Screening of the film, The Black Power Mix Tape 1967-1975, and presentation on "Who is Angela Davis? The Woman, the Activist, the Myth," sponsored by the Black Student Coalition.

• Tuesday, Feb. 12
5 p.m., Alvarez College Union Smith 900 Room.
A podium discussion featuring renowned political activist and Professor Angela Davis speaking on "Black Panthers and African American GIs in West Germany in the 1960s and 1970s."

• Tuesday, Feb. 12
8 p.m. in Duke Family Performance Hall
Keynote talk by Professor Angela Davis on "Political Activism and Protest from the 1960s to the Age of Obama."

• Monday, Feb. 18
7 p.m. in the Alvarez College Union Brown Atrium
A panel discussion on "African Americans in Post-Nazi Germany and Nixon's United States." Panelists will include Larry Little, former leader of the Black Panther Party chapter in Winston-Salem, and African American WW II veteran Ross Walker.

• Wednesday, Feb. 20,
7 p.m. in the Alvarez College Union Sprinkle Room
"1967-72 Revolts in Film: Competing Representations in West Germany and
the United States." Screening and discussion of clips from films on the student and youth revolts, introductions by Professor of German Maggie McCarthy, Assistant Professor of Sociology Jessica Taft, and Associate Professor of History Thomas Pegelow Kaplan.
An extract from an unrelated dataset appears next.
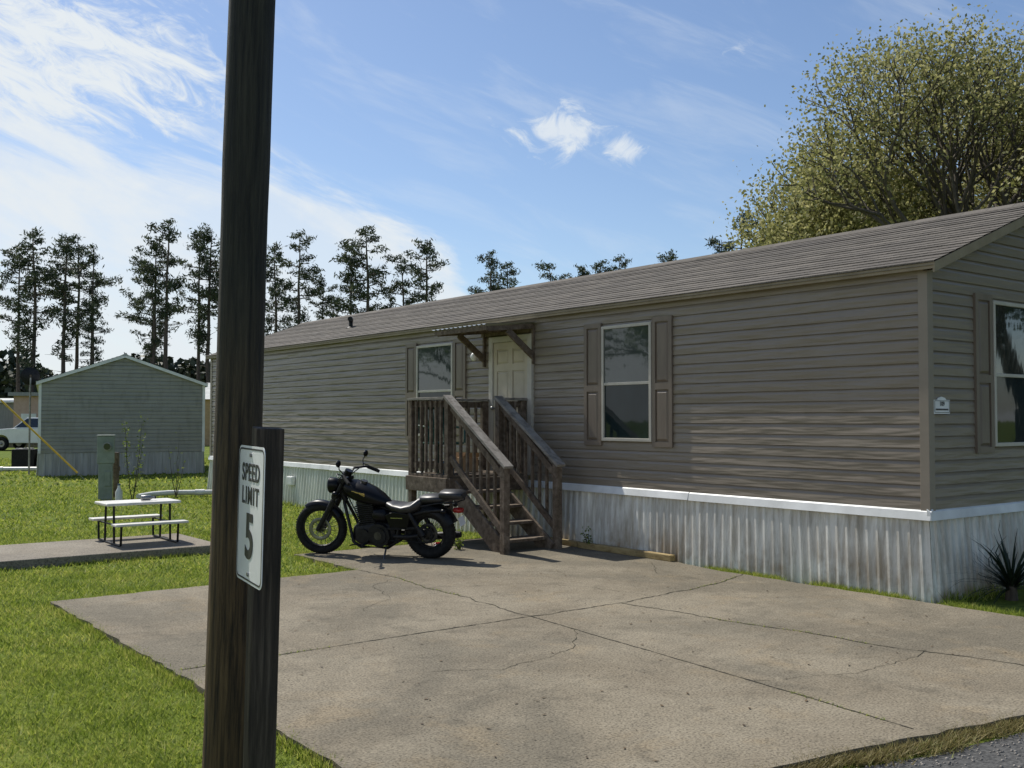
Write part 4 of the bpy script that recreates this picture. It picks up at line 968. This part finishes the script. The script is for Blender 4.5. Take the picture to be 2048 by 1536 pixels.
def broad(seed,hh=13.5,rad_=7.0,leafn=30,lsz=.13,mat=m_leaf,dep=6,sig=.30,fat=1.0):
    rr=random.Random(seed); m=MB(); tips=[]
    def grow(p,d,L,r,k):
        pts=[p];q=p
        for i in range(3):
            d=(d+Vector((rr.gauss(0,.12),rr.gauss(0,.12),rr.gauss(.03,.08)))).normalized(); q=q+d*L/3; pts.append(q)
        m.path(pts,[r,r*.88,r*.78,r*.66],7 if k<2 else 5 if k<4 else 3,caps=False)
        if k>=dep-1: tips.append(pts[2])
        if k>=dep: tips.append(q); return
        n_=rr.choice((2,3,3)) if k<4 else rr.choice((2,2,3))
        base=rr.uniform(0,6.28)
        for j in range(n_):
            u=d.orthogonal().normalized(); u.rotate(Matrix.Rotation(base+6.28*j/n_+rr.gauss(0,.3),3,d))
            sp=rr.uniform(.30,.62); nd=(d*math.cos(sp)+u*math.sin(sp)).normalized(); nd.z=max(nd.z,-.05)+.03
            grow(q,nd.normalized(),L*rr.uniform(.72,.9),r*.68*rr.uniform(.8,1.05),k+1)
    m.path([(0,0,-.1),(0,0,.4),(.05,.03,2.6)],[.42*fat,.30*fat,.26*fat],10)
    for j in range(7):
        a=j*.898+rr.uniform(-.3,.3); el=rr.uniform(.6,1.2); grow(Vector((.05,.03,2.5)),Vector((math.cos(a)*math.cos(el),math.sin(a)*math.cos(el),math.sin(el))),2.6,.17*fat,1)
    for j in range(2): grow(Vector((.05,.03,2.5)),Vector((rr.uniform(-.3,.3),rr.uniform(-.3,.3),1)).normalized(),2.9,.19*fat,1)
    T=np.array([tuple(t) for t in tips]); zmax=np.percentile(T[:,2],99); rmax=np.percentile(np.hypot(T[:,0],T[:,1]),96)
    sx,sz=rad_/rmax,hh/zmax
    def shape(a):
        b=a.copy(); b[:,0]*=sx; b[:,1]*=sx; b[:,2]=a[:,2]*sz
        c0=np.array([0,0,hh*.52]); e=(b-c0)/np.array([rad_,rad_,hh*.48]); r=np.linalg.norm(e,axis=1)
        az_=np.arctan2(e[:,1],e[:,0]); lob=1+.10*np.sin(az_*3+1)+.07*np.sin(az_*5+e[:,2]*4)
        r=r/lob; f=np.where(r>1,(1+(r-1)*.3)/np.maximum(r,1e-6),1.0)
        return np.where((b[:,2]>hh*.3)[:,None],c0+(b-c0)*f[:,None],b)
    C=np.repeat(shape(T),leafn,0)+rng.normal(size=(len(T)*leafn,3))*sig
    mv=np.array(m.v); hi=mv[:,2]>2.4; sh=shape(mv); mv=np.where(hi[:,None],sh,mv*np.array([1,1,sz])); m.v=[tuple(x) for x in mv]
    o=m.done('trunk_src',m_bark2); tm=o.data; bpy.data.objects.remove(o)
    P=leafcards(C,lsz,.7); cm=fastmesh('broad_crown',P,np.arange(len(P)).reshape(-1,4),[mat]); return tm,cm
bt1=broad(11,13.6,7.3,26,.115,sig=.32,fat=1.1); bt2=broad(5,10,5.5,40,.14,m_leaf,5,.42); bt3=broad(8,9,5,34,.17,m_leafg,5,.45)
G='broadleaf trees around the homes'
make_tree('oak_tree','large tree with pale yellow green spring leaves and visible limbs','tree',*bt1,(14.3,30,0),.4,(1,1,1),G)
make_tree('oak_tree','smaller spring tree with sparse yellow green leaves','tree',*bt2,(11.6,35,0),2.2,(.9,.9,1.05),G)
make_tree('oak_tree','spring tree half hidden behind the roof','tree',*bt2,(14.6,41,0),4.0,(1.1,1.1,1.0),G)
make_tree('oak_tree','spring tree half hidden behind the roof','tree',*bt1,(21.5,37,0),1.0,(1,1,1.02),G)
make_tree('oak_tree','green tree half hidden behind the roof','tree',*bt3,(19.5,44,0),1.0,(1.3,1.3,1.05),G)
for i,(X,Y,b,s) in enumerate(((-31,15,bt3,1.1),(-34,26,bt3,.9),(-28,5,bt2,1.0),(21,14,bt3,1.0),(25,19,bt3,1.1),(23,8,bt3,.95))):
    make_tree('oak_tree','leafy green tree reflected in the windows','tree',*b,(X,Y,0),i*1.3,(s,s,s),G)
def wood_strip(name,x0,x1,y0,y1,h0,h1,n_,sz):
    X=rng.uniform(x0,x1,n_); Y=rng.uniform(y0,y1,n_); top=h0+(h1-h0)*(.5+.25*np.sin(X*.35)+.15*np.sin(X*.9+1)+.1*np.sin(X*2.3)); Z=top*np.sqrt(rng.uniform(0,1,n_))
    P=leafcards(np.column_stack([X,Y,Z]),sz,.7); o=bpy.data.objects.new(name,fastmesh(name,P,np.arange(len(P)).reshape(-1,4),[m_wild])); col.objects.link(o); o['kind']='stuff'; o['label']='distant dark green woodland edge'
wood_strip('woodland',-70,-20,92,104,3.5,8.5,22000,.7)
wood_strip('woodland',-20,70,92,104,3.5,7.0,17000,.7)

# ------------------------------------------------------------ light, world, camera
az=math.atan2(-.675,.738); el=R(52)
sd=Vector((math.cos(el)*math.sin(az),math.cos(el)*math.cos(az),math.sin(el)))
L=bpy.data.lights.new('sun','SUN'); L.energy=5.0; L.angle=R(.5); L.color=(1,.955,.87)
lo=bpy.data.objects.new('sun',L); col.objects.link(lo); lo.rotation_euler=(-sd).to_track_quat('-Z','Y').to_euler()
wd=bpy.data.worlds.new('World'); scene.world=wd; wd.use_nodes=True; nt=wd.node_tree
bg=nt.nodes['Background']; bg.inputs['Strength'].default_value=.115
sk=nt.nodes.new('ShaderNodeTexSky'); sk.sky_type='NISHITA'; sk.sun_disc=False; sk.sun_elevation=el; sk.sun_rotation=az; sk.air_density=1.0; sk.dust_density=.6; sk.ozone_density=1.5
tc=nt.nodes.new('ShaderNodeTexCoord'); sp=nt.nodes.new('ShaderNodeSeparateXYZ'); nt.links.new(tc.outputs['Generated'],sp.inputs[0])
AZ=M2(nt,'ARCTAN2',sp.outputs['X'],sp.outputs['Y']); EL=M2(nt,'ARCSINE',sp.outputs['Z'])
def vec(a,b,c=0.0):
    n=nt.nodes.new('ShaderNodeCombineXYZ')
    for i,v in enumerate((a,b,c)):
        if isinstance(v,(int,float)): n.inputs[i].default_value=v
        else: nt.links.new(v,n.inputs[i])
    return n.outputs[0]
th=R(-22); c_,s_=math.cos(th),math.sin(th)
U=M2(nt,'ADD',M2(nt,'MULTIPLY',AZ,c_),M2(nt,'MULTIPLY',EL,s_)); Vv=M2(nt,'SUBTRACT',M2(nt,'MULTIPLY',EL,c_),M2(nt,'MULTIPLY',AZ,s_))
streak=noise(nt,vec(M2(nt,'MULTIPLY',U,5),M2(nt,'MULTIPLY',Vv,24)),1.0,7,.62,.5)
fine=noise(nt,vec(M2(nt,'MULTIPLY',U,14),M2(nt,'MULTIPLY',Vv,34),3.0),1.3,7,.7,1.0)
soft=noise(nt,vec(M2(nt,'MULTIPLY',AZ,7),M2(nt,'MULTIPLY',EL,9),7.0),1.0,6,.6,.3)
def sm(x,a,b):
    n=nt.nodes.new('ShaderNodeMapRange'); n.interpolation_type='SMOOTHSTEP'; nt.links.new(x,n.inputs[0]); n.inputs[1].default_value=a; n.inputs[2].default_value=b; return n.outputs[0]
pos=M2(nt,'DIVIDE',M2(nt,'ADD',AZ,1.0),1.5)
bnd=ramp(nt,pos,[(0,.37),((1-.46)/1.5,.275),((1-.23)/1.5,.235),((1-.14)/1.5,.21),((1-.06)/1.5,.165),((1-.02)/1.5,.09),((1+.02)/1.5,.0)])
bdist=M2(nt,'SUBTRACT',M2(nt,'ADD',bnd,M2(nt,'MULTIPLY',M2(nt,'SUBTRACT',streak,.5),.16)),EL)
bank=M2(nt,'MULTIPLY',sm(bdist,-.008,.035),M2(nt,'ADD',.60,M2(nt,'MULTIPLY',sm(M2(nt,'ADD',M2(nt,'MULTIPLY',soft,.6),M2(nt,'MULTIPLY',streak,.4)),.38,.60),.40)))
def gauss(a0,e0,ra,re):
    x=M2(nt,'DIVIDE',M2(nt,'SUBTRACT',AZ,a0),ra); y=M2(nt,'DIVIDE',M2(nt,'SUBTRACT',EL,e0),re)
    return M2(nt,'EXPONENT',M2(nt,'MULTIPLY',M2(nt,'ADD',M2(nt,'MULTIPLY',x,x),M2(nt,'MULTIPLY',y,y)),-1))
g1=gauss(-.43,.315,.17,.075)
wisp=M2(nt,'MULTIPLY',sm(M2(nt,'ADD',M2(nt,'MULTIPLY',M2(nt,'ADD',streak,fine),.5),M2(nt,'MULTIPLY',g1,.26)),.57,.76),sm(g1,.05,.5))
puffn=noise(nt,vec(M2(nt,'MULTIPLY',AZ,26),M2(nt,'MULTIPLY',EL,34),1.0),1.0,7,.68,.8)
pg=M2(nt,'MAXIMUM',gauss(.046,.276,.060,.024),M2(nt,'MAXIMUM',gauss(.108,.258,.030,.017),M2(nt,'MULTIPLY',gauss(.215,.345,.03,.015),.38)))
puff=M2(nt,'MULTIPLY',sm(M2(nt,'ADD',puffn,M2(nt,'MULTIPLY',pg,.42)),.66,.96),.85)
veil=M2(nt,'MULTIPLY',sm(streak,.46,.75),.25)
cl=M2(nt,'MAXIMUM',M2(nt,'MAXIMUM',bank,wisp),M2(nt,'MAXIMUM',puff,veil),clamp=True)
skc=mixc(nt,1.0,sk.outputs[0],(.92,.97,1.05),'MULTIPLY')
fin=mixc(nt,cl,skc,(6.9,7.35,7.7))
nt.links.new(fin,bg.inputs['Color'])

cam=bpy.data.cameras.new('camera'); co=bpy.data.objects.new('camera',cam); col.objects.link(co); scene.camera=co
cam.sensor_width=36; cam.lens=36.04; cam.clip_end=3000; cam.clip_start=.05
co.location=(0,0,1.72); co.rotation_euler=(R(90+1.96),0,0)
scene.view_settings.view_transform='Standard'; scene.view_settings.look='None'; scene.view_settings.exposure=0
Davidson is a highly selective independent liberal arts college for 1,900 students located 20 minutes north of Charlotte in Davidson, N.C. Since its establishment in 1837 by Presbyterians, the college has graduated 23 Rhodes Scholars and is consistently regarded as one of the top liberal arts colleges in the country. Through The Davidson Trust, the college became the first liberal arts institution in the nation to replace loans with grants in all financial aid packages, giving all students the opportunity to graduate debt-free. Davidson competes in NCAA athletics at the Division I level, and a longstanding Honor Code is central to student life at the college.